Hell, as Sartre pointed out after a particularly trying evening at the theatre, is other people. Audiences are truly the bane of live performance. They talk through the Entr’acte, display a mysterious deafness for announcements about turning off their phones, and issue tubercular coughs that would have had Florence Nightingale bellowing, ‘For Christ’s sake, keep it down.’
And, just when you thought things couldn’t get any worse, enthusiastic young people have been buying tickets to see Martin Freeman in Richard III. Not only that, but when he first appears onstage, they have been cheering. Cheering, I tell you. As though they were having actual fun in a theatre, instead of sitting in reverent silence, mouthing along to ‘Now is the winter of our discontent’.
I do understand that the rules of theatre etiquette are there for a reason. It is intensely irritating to watch an actor lose concentration because someone’s phone starts ringing midway through the first act. But teenagers aren’t the only culprits: the most phone-calls I ever heard in one show (five) was at a press night at the Royal Court. The perps were all old enough to know better, and several of them were being paid to attend. At Bring Up The Bodies, a couple of weeks ago, I was sitting a couple of rows behind a man in his late thirties, who couldn’t stop texting. Anne Boleyn swiftly became the second-most likely person to lose a head that night.
But theatre is unlikely to thrive and survive in an atmosphere of stuffy disapproval. And being a fan of an actor isn’t rude, like using a phone is. Of course it’s distracting when an audience breaks out into spontaneous applause at the appearance of a star, as though it were the opening scene of a cheesy sitcom (although the good thing about Richard III is once he’s onstage, he pretty much stays there). But star-casting is part of what keeps theatres in business. Trafalgar Studios is a small enterprise which consistently puts on interesting work, and Freeman’s fans are contributing to its upkeep.
Since the criticism seems to be that they don’t know how to behave at the theatre, wouldn’t it be reasonable to assume that it’s their first time, and try to make them feel welcome, instead of sniffily showing them they’re not? Last time I saw The Woman in Black, the auditorium was packed with teenagers who were doing it as a set-text. They screamed at every scary moment, and issued proclamations of dread at every interlude. It wasn’t what I was expecting when I bought my ticket, but it was hard to shake a jubilant feeling that a whole generation of theatre-goers was being created.

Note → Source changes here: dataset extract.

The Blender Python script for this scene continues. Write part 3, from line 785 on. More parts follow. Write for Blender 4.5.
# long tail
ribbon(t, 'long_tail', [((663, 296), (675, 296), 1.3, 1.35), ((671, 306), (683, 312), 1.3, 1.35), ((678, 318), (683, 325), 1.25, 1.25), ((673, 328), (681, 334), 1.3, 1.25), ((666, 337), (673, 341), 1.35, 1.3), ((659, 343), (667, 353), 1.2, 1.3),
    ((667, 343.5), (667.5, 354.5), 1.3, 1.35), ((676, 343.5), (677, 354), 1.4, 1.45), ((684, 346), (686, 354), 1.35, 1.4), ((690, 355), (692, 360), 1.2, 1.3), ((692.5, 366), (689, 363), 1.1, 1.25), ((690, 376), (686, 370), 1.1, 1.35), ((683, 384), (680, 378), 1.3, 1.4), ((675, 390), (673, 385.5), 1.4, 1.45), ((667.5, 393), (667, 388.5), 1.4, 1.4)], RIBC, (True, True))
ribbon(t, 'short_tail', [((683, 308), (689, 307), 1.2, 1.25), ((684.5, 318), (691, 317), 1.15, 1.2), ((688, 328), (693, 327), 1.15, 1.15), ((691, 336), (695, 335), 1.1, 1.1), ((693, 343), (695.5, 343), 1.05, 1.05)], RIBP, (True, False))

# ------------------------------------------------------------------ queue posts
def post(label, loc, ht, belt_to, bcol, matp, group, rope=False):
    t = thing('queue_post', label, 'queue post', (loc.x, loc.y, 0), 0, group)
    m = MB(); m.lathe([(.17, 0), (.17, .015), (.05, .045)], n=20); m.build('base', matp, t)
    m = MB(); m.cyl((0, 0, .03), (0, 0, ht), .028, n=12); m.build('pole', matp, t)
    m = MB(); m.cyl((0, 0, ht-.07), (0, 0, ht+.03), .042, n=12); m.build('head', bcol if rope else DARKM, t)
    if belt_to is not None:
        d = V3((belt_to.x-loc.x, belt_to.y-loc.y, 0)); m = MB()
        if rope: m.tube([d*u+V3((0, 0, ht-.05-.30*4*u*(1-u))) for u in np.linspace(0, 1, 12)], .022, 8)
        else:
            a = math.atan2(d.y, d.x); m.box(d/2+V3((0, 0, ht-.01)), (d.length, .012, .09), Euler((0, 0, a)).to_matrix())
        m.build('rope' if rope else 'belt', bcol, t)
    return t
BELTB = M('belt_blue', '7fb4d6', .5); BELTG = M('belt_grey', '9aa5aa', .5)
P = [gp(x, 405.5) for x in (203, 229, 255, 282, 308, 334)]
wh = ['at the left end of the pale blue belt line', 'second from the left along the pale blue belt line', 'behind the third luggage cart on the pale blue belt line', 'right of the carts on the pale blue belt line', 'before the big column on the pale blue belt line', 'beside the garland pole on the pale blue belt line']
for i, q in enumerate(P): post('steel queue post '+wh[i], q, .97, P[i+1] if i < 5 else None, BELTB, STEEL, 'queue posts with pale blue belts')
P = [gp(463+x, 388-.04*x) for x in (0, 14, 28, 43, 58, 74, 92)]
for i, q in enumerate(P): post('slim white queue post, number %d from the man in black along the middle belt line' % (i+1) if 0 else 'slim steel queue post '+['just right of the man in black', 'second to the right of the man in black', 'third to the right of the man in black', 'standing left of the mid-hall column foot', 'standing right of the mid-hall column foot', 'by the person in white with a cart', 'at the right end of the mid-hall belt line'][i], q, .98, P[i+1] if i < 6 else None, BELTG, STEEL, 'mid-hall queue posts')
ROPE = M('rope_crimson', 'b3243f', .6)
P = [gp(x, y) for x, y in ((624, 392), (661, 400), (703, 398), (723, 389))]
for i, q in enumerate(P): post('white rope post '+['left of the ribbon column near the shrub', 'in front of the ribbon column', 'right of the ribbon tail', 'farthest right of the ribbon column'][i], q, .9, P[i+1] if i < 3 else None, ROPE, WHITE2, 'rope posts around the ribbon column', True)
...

The idea that the theatre should be a place of reverence is a recent one: groundlings at the Globe were unlikely to be watching Shakespeare in silence. Indeed, go the Globe now, and even if the audience behaves beautifully, the actors will still be competing against planes, sirens, and – last time I was there – a vengeful seagull. From its very beginnings, theatre has fought against distraction: Aeschylus’ Oresteia, for example, was first performed at the Dionysia, a festival in ancient Athens. In addition to being a theatre fan, Dionysus was the god of wine, so audiences were unlikely to be sober.
Fans of Martin Freeman, Benedict Cumberbatch, David Tennant and Daniel Radcliffe are just as entitled to see their heroes in a play as regular theatre-goers, and their money is subsidising less commercial plays that otherwise might not get put on at all. If you don’t want to hear teenage girls screaming at Martin Freeman, then wait for a different production of Richard III. But if we don’t welcome a new generation into the audience (who will doubtless learn theatre etiquette over time, like everyone else), we’ll only have ourselves to blame when the auditorium is silent because it’s empty.